Subject Re: [ib-support] Design database question
Author Paul Schmidt
On 2 Dec 2001, at 14:08, zifnabbe@... wrote:

> Hi,
> I'm working on a database which now, will be used in several places,
> but not as a central database, but as a seperate database at every
> place. Within a few years, it is quiet possible that the seperate
> databases will merge into 1 (thus a central database). I use a lot of
> Autogenerated unique keys, but when the seperate databases will merge,
> the key will not be unique anymore... how can I avoid this? How can I
> design this database so it will be easy to merge into 1 at a later
> stage, but with the uses of an autogenerated key (thus a primary key
> of 1 field?)

There are really three options, depending on how big a "load" is on
the database and how many separate databases you will have, you
can work something out.

1) Assign each database a range within a generator, a generator is
an INT64, so you could easily assign a range, say 2,000,000,000
values to each database meaning you could have up to
~2,000,000,000 ranges, when they get merged, you start at the
next range above all of the other assigned ranges, and continue on.
However if you don't guess the range size well, you end up having
to sign additional ranges. Up until the merger time.

2) Assign each database a database ID, the database ID gets
included with the generator in the primary key, again at the merger,
you assign the merged database it's own ID. With this, you need
to manage multiple fields,

3) If the number of databases are small, then you can wait, once
you get to the merger you take the generator value multiply it by
the number of databases, then add 0 to the first, 1 to the second, 2
to the third, etc. You will again get a nice layer of unique numbers,
but wasting fewer values.
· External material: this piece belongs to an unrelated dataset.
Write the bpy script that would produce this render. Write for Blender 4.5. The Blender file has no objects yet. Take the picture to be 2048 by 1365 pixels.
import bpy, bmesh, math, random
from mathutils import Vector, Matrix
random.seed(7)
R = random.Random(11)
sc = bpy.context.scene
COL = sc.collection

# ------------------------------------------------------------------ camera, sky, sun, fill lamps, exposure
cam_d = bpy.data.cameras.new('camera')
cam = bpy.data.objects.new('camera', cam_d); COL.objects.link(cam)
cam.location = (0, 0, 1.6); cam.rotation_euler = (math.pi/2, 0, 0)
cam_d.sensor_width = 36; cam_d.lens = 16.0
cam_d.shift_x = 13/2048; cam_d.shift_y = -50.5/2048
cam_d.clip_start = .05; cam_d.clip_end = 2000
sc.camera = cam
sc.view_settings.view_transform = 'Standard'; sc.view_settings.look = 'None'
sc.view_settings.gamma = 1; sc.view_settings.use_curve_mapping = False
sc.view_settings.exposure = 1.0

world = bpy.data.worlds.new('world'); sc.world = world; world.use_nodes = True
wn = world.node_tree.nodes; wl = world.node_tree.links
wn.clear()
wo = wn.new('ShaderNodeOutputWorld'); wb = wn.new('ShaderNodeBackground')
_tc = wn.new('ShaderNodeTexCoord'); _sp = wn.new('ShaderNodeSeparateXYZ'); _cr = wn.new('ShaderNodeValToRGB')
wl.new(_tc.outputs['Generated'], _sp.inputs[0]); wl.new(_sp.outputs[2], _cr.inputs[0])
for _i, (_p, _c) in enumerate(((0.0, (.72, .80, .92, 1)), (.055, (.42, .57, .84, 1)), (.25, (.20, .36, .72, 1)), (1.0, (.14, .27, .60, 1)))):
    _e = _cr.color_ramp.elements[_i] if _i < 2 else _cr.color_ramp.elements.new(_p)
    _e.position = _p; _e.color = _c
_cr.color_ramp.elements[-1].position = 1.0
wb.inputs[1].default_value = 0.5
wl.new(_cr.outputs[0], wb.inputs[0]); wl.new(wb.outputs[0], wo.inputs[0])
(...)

However, it may be difficult to do this
using SQL, so you might need software to manage it, rather then
being able to use a pump utility.

4) Instead of using one, use another value for the GEN_ID
command, greater then the number of databases, for example if
you have 5, you could make this 8 or 10, then add a factor into it.
So for example you end up on the third of five with
NEW.ID = GEN_ID(generator,5) + 2; This is the most automated,
but requires slightly different SQL for each copy of the database.